Milosevic had courted the Serbian backlash vote with speeches in Kosovo
itself calling for ''the policy of the hard hand.''
''We will go up against
anti-Socialist forces, even if they call us
Stalinists,'' Mr. Milosevic
declared recently. That a Yugoslav politician
would invite someone
to call him a Stalinist even four decades after Tito's
epochal break with Stalin,
is a measure of the state into which Serbian
politics have fallen.
For the moment, Mr. Milosevic and his supporters appear to be staking their
careers on a strategy of confrontation with the Kosovo ethnic Albanians.

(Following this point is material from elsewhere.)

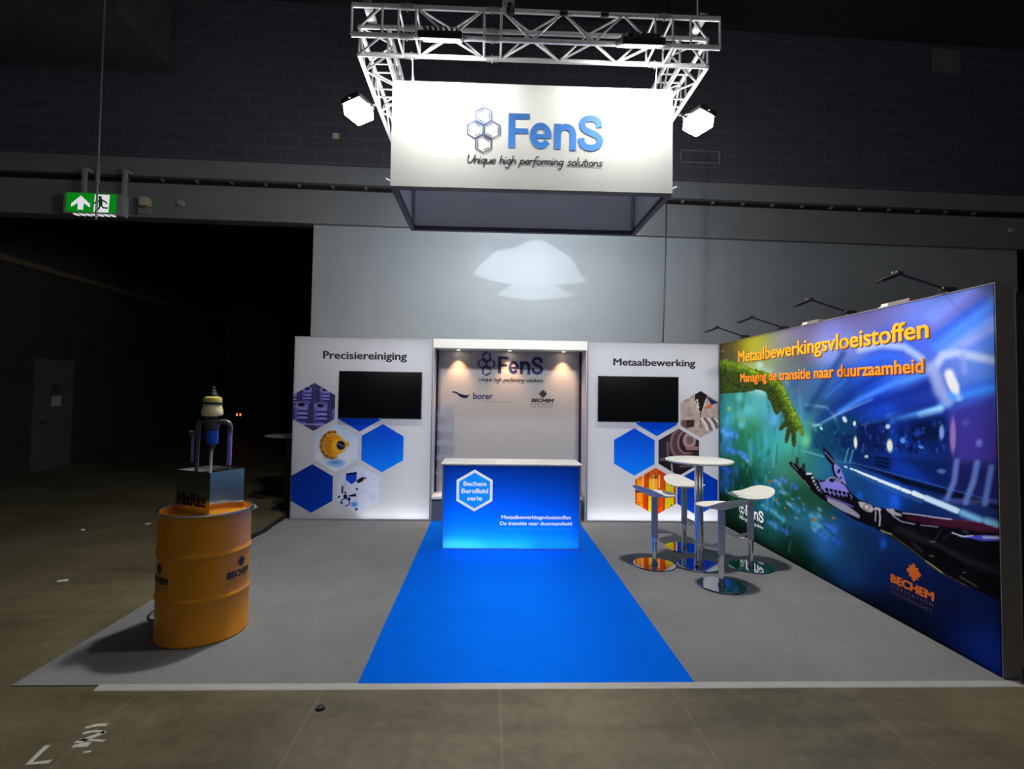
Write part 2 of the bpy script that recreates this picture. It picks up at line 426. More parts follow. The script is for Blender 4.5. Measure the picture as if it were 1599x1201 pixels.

Other Yugoslav politicians have expressed alarm. ''There is no doubt Kosovo is a problem of the whole country, a powder keg on which we all sit,'' said Milan Kucan, head of the Slovenian Communist Party.
Remzi Koljgeci, of the
Kosovo party leadership, said in an interview in
Pristina that ''relations
are cold'' between the ethnic Albanians and Serbs of the province, that
there were too many ''people without hope.''
But many of those interviewed
agreed it was also a rare opportunity for
Yugoslavia to take radical
political and economic steps, as Tito did when he broke with the Soviet
bloc in 1948.
Efforts are under way
to strengthen central authority through amendments to
the constitution. The
League of Communists is planning an extraordinary party congress before
March to address the country's grave problems.
The hope is that something
will be done then to exert the rule of law in
Kosovo while drawing
ethnic Albanians back into Yugoslavia's mainstream.